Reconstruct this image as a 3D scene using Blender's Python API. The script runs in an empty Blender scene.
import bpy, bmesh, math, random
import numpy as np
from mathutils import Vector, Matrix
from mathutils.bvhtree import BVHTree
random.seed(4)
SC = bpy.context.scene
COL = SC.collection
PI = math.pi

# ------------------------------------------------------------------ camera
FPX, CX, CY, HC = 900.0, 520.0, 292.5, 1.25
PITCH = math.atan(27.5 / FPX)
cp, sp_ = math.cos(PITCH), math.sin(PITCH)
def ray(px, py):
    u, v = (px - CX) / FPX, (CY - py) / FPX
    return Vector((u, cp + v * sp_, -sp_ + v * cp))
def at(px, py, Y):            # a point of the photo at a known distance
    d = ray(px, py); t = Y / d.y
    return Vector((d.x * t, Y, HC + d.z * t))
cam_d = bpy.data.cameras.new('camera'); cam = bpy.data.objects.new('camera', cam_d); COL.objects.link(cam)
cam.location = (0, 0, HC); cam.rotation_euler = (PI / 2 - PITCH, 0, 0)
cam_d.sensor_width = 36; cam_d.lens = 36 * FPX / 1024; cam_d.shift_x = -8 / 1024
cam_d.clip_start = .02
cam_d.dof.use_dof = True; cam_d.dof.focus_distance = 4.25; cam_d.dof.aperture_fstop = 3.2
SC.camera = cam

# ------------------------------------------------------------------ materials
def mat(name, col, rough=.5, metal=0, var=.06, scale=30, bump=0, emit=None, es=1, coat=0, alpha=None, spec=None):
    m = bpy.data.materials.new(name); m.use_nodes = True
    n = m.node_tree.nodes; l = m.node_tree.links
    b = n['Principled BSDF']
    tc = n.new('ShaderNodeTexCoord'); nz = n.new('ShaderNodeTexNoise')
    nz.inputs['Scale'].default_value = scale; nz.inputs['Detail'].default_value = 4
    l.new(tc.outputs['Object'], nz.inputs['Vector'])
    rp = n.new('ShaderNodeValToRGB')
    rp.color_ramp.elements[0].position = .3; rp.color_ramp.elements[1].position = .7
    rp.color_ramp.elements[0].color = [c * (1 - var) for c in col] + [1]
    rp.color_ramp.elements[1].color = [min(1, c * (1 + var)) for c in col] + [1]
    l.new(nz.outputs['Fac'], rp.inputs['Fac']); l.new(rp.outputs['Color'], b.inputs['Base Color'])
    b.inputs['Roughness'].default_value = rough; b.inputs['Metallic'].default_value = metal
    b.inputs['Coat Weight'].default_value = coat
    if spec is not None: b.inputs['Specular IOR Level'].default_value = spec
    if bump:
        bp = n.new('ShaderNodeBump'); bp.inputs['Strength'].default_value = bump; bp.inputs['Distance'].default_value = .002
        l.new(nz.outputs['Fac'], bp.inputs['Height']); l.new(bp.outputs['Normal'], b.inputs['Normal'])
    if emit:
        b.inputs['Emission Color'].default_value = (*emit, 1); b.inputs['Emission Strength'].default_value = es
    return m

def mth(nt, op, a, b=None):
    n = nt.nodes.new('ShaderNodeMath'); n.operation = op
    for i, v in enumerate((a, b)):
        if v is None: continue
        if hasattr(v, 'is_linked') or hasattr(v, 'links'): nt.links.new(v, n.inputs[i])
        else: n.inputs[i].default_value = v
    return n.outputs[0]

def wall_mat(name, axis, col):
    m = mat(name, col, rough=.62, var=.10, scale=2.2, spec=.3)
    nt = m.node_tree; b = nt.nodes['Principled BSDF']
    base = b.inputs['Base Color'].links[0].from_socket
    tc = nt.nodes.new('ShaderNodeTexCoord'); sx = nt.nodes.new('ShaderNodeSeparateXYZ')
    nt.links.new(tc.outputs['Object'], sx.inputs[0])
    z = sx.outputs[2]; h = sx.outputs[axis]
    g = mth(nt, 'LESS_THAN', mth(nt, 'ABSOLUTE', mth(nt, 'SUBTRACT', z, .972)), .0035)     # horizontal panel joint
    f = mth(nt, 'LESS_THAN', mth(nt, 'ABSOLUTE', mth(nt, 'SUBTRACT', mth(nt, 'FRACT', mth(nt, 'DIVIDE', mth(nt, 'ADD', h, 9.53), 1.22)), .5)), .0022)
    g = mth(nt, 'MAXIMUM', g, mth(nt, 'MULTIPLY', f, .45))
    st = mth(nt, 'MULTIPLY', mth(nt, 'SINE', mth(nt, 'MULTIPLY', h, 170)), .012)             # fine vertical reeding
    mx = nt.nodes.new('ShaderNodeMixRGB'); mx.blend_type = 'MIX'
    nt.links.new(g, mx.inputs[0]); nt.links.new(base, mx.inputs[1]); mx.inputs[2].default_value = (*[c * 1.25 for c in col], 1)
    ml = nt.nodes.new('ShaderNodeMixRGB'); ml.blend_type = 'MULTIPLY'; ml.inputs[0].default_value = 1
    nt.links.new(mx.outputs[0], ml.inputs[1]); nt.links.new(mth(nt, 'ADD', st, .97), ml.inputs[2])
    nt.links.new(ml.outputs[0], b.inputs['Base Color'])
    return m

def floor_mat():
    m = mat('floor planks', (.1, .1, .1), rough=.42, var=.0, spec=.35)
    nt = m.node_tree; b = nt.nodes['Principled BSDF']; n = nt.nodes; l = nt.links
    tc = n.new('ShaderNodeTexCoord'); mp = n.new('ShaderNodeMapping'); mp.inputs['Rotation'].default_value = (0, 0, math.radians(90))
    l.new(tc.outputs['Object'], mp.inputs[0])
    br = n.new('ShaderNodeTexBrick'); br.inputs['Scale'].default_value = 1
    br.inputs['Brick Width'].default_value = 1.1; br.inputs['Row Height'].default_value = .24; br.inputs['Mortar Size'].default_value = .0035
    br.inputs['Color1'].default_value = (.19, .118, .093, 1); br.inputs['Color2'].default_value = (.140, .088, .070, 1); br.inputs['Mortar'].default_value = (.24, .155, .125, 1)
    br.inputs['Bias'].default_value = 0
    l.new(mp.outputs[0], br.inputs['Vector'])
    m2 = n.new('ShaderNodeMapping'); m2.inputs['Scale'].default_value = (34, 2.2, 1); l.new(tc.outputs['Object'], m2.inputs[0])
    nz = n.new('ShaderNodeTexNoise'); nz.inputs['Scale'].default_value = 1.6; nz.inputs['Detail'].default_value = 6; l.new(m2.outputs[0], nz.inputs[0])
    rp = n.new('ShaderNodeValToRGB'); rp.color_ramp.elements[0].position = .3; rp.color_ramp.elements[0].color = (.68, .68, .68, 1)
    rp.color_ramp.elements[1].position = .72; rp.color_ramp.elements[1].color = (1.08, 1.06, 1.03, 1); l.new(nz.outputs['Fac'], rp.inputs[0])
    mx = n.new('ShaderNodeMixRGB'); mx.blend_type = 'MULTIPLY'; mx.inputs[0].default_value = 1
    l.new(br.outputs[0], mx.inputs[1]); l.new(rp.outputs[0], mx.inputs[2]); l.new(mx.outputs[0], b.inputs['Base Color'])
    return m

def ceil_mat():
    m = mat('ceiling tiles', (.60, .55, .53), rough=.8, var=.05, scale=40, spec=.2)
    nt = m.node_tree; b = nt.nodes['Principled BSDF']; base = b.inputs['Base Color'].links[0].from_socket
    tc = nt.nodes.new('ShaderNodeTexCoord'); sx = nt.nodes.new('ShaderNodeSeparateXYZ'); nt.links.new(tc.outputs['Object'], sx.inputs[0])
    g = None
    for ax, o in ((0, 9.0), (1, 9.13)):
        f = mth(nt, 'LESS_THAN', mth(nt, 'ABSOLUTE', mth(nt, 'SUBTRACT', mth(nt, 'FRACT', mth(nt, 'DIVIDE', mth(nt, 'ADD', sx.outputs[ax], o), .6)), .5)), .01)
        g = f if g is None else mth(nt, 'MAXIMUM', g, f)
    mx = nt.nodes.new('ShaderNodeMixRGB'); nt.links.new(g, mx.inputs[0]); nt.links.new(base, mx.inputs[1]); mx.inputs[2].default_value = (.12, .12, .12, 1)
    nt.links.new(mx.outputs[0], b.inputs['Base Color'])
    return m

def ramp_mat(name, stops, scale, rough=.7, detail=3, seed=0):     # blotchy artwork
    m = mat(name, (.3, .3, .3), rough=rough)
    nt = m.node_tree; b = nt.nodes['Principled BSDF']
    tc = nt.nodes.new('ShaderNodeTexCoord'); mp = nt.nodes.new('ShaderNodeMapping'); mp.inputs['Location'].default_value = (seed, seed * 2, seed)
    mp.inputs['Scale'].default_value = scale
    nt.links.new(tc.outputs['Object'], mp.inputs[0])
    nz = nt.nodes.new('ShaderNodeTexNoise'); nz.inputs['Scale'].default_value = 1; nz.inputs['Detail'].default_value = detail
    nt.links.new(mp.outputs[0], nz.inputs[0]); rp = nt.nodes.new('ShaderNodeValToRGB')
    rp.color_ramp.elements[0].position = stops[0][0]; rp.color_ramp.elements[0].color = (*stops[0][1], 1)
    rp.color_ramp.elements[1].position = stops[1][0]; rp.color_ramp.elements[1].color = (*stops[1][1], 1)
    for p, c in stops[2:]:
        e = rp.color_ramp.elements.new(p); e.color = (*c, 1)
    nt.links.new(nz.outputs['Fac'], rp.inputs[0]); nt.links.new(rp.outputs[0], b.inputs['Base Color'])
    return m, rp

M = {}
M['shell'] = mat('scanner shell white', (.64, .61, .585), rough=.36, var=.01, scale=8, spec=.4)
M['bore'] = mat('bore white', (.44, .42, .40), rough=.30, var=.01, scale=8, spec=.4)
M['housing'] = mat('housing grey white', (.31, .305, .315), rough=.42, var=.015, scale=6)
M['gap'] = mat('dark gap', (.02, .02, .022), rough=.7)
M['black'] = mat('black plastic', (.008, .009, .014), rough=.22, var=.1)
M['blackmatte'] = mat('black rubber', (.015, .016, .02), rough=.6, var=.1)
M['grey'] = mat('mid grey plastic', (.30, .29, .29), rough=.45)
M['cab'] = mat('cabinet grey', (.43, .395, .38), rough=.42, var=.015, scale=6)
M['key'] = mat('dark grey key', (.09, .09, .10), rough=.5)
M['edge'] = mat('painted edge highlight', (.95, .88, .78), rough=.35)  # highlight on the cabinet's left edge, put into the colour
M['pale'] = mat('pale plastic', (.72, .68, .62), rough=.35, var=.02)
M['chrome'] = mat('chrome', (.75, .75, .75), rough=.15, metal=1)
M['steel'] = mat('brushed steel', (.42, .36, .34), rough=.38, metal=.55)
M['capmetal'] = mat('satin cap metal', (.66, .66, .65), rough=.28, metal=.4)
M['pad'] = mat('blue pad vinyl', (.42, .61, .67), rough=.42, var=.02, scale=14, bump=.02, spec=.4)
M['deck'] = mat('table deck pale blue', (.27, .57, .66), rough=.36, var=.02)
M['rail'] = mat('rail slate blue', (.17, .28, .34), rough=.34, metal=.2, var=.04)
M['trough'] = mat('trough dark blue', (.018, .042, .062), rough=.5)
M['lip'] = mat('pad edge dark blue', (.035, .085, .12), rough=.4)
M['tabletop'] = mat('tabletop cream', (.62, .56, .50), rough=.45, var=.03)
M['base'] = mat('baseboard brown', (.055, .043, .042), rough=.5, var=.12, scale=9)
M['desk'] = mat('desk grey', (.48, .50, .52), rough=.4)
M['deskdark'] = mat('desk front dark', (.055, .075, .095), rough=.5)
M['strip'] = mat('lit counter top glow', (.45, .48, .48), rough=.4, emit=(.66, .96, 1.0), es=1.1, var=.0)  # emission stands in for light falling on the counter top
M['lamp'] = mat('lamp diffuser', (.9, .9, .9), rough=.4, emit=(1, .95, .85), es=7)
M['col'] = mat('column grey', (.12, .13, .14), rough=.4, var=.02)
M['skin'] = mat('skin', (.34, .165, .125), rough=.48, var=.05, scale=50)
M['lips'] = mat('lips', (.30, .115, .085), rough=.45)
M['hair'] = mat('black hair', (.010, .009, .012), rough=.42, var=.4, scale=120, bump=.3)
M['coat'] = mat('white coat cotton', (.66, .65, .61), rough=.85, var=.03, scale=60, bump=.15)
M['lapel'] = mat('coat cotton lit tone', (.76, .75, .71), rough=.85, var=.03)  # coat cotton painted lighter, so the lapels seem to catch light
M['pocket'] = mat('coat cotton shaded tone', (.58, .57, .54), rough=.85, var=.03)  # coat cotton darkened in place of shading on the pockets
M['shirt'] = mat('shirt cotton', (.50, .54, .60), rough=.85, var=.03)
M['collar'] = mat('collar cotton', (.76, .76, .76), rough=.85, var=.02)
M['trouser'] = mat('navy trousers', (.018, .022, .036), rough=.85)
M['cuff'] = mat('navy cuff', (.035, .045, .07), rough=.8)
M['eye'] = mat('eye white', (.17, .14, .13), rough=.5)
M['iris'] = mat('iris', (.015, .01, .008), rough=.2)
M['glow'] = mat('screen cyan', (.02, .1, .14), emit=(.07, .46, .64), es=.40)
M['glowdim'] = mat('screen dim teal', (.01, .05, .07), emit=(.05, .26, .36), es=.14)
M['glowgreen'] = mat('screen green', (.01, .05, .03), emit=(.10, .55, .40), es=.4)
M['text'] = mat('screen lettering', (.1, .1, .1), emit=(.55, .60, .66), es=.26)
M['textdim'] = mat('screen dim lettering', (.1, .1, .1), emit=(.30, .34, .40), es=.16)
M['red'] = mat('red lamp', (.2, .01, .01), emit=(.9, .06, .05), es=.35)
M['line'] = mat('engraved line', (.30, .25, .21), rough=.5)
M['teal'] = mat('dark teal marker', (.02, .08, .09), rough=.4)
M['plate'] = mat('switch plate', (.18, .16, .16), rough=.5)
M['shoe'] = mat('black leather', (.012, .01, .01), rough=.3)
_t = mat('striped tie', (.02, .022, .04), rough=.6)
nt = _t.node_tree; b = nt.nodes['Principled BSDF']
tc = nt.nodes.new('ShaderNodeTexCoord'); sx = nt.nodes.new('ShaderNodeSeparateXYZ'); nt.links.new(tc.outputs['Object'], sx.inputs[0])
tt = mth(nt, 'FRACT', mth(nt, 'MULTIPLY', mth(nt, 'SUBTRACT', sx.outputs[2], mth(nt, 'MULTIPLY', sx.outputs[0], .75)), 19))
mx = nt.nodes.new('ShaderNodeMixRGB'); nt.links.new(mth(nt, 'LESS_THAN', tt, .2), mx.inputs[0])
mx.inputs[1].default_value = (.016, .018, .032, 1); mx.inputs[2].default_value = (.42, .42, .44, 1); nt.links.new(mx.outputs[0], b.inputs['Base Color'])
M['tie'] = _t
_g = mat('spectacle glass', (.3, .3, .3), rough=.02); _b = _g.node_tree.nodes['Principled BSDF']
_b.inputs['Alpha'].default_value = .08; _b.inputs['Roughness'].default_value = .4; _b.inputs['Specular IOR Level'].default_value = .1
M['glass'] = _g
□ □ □
* Short task
Exactly and exclusively, reproduce the lines that start at the line containing "M['shell'] = mat('scanner" and end at the line containing "M['bore'] = mat('bore", inclusive of both.

* Answer in full
M['shell'] = mat('scanner shell white', (.64, .61, .585), rough=.36, var=.01, scale=8, spec=.4)
M['bore'] = mat('bore white', (.44, .42, .40), rough=.30, var=.01, scale=8, spec=.4)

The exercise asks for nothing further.